Exactly repeat the material, dropping only the pictures.

START INFORMATION SHOWN

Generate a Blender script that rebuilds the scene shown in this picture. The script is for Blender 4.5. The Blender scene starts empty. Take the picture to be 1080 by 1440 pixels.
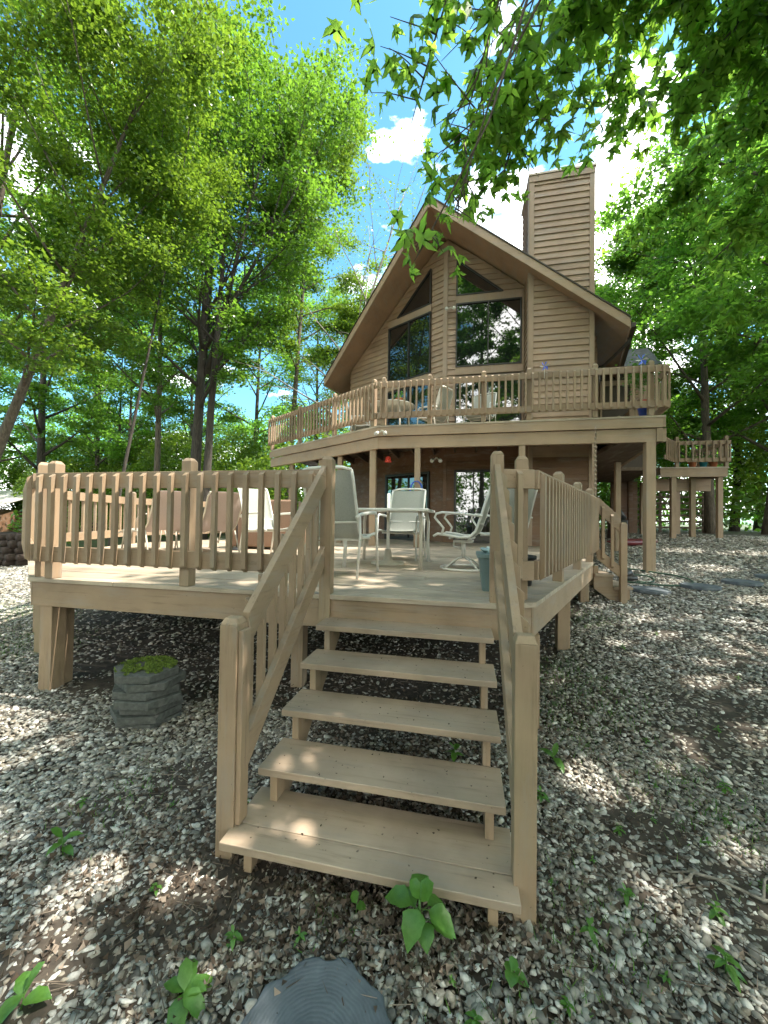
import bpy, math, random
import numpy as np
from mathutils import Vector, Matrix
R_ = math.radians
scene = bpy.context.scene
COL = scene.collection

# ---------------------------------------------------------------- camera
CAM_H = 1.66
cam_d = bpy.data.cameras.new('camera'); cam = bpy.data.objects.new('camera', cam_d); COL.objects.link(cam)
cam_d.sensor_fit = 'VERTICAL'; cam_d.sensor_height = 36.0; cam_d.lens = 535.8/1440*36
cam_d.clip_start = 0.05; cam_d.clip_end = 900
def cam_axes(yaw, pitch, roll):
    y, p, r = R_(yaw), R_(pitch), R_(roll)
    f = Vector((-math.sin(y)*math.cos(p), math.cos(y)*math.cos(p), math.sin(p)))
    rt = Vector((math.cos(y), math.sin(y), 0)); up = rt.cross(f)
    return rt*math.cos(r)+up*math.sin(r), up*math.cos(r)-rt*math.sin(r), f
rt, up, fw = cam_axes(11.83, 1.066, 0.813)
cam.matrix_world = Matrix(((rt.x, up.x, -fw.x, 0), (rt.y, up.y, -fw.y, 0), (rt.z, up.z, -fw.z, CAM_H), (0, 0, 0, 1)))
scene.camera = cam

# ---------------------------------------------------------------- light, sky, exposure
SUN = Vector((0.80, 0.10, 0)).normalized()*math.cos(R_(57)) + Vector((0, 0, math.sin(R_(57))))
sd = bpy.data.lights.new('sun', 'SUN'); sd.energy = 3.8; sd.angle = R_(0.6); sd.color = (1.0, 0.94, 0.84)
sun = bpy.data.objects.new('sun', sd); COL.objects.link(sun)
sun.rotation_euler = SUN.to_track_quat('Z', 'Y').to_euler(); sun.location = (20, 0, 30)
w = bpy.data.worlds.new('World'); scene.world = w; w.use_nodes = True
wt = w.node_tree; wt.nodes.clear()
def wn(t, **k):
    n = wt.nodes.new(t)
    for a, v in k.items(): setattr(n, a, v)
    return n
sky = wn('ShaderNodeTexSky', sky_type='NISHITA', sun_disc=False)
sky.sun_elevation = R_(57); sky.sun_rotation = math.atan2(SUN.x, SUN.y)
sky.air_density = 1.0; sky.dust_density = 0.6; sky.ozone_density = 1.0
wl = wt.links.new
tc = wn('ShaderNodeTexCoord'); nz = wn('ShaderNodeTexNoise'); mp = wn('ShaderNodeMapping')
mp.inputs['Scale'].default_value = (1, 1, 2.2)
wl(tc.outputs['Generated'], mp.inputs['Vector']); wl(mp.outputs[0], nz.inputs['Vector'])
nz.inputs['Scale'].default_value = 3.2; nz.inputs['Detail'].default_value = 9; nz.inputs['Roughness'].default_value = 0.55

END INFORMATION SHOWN

OUTPUT OF THE EXERCISE
Generate a Blender script that rebuilds the scene shown in this picture. The script is for Blender 4.5. The Blender scene starts empty. Take the picture to be 1080 by 1440 pixels.
import bpy, math, random
import numpy as np
from mathutils import Vector, Matrix
R_ = math.radians
scene = bpy.context.scene
COL = scene.collection

# ---------------------------------------------------------------- camera
CAM_H = 1.66
cam_d = bpy.data.cameras.new('camera'); cam = bpy.data.objects.new('camera', cam_d); COL.objects.link(cam)
cam_d.sensor_fit = 'VERTICAL'; cam_d.sensor_height = 36.0; cam_d.lens = 535.8/1440*36
cam_d.clip_start = 0.05; cam_d.clip_end = 900
def cam_axes(yaw, pitch, roll):
    y, p, r = R_(yaw), R_(pitch), R_(roll)
    f = Vector((-math.sin(y)*math.cos(p), math.cos(y)*math.cos(p), math.sin(p)))
    rt = Vector((math.cos(y), math.sin(y), 0)); up = rt.cross(f)
    return rt*math.cos(r)+up*math.sin(r), up*math.cos(r)-rt*math.sin(r), f
rt, up, fw = cam_axes(11.83, 1.066, 0.813)
cam.matrix_world = Matrix(((rt.x, up.x, -fw.x, 0), (rt.y, up.y, -fw.y, 0), (rt.z, up.z, -fw.z, CAM_H), (0, 0, 0, 1)))
scene.camera = cam

# ---------------------------------------------------------------- light, sky, exposure
SUN = Vector((0.80, 0.10, 0)).normalized()*math.cos(R_(57)) + Vector((0, 0, math.sin(R_(57))))
sd = bpy.data.lights.new('sun', 'SUN'); sd.energy = 3.8; sd.angle = R_(0.6); sd.color = (1.0, 0.94, 0.84)
sun = bpy.data.objects.new('sun', sd); COL.objects.link(sun)
sun.rotation_euler = SUN.to_track_quat('Z', 'Y').to_euler(); sun.location = (20, 0, 30)
w = bpy.data.worlds.new('World'); scene.world = w; w.use_nodes = True
wt = w.node_tree; wt.nodes.clear()
def wn(t, **k):
    n = wt.nodes.new(t)
    for a, v in k.items(): setattr(n, a, v)
    return n
sky = wn('ShaderNodeTexSky', sky_type='NISHITA', sun_disc=False)
sky.sun_elevation = R_(57); sky.sun_rotation = math.atan2(SUN.x, SUN.y)
sky.air_density = 1.0; sky.dust_density = 0.6; sky.ozone_density = 1.0
wl = wt.links.new
tc = wn('ShaderNodeTexCoord'); nz = wn('ShaderNodeTexNoise'); mp = wn('ShaderNodeMapping')
mp.inputs['Scale'].default_value = (1, 1, 2.2)
wl(tc.outputs['Generated'], mp.inputs['Vector']); wl(mp.outputs[0], nz.inputs['Vector'])
nz.inputs['Scale'].default_value = 3.2; nz.inputs['Detail'].default_value = 9; nz.inputs['Roughness'].default_value = 0.55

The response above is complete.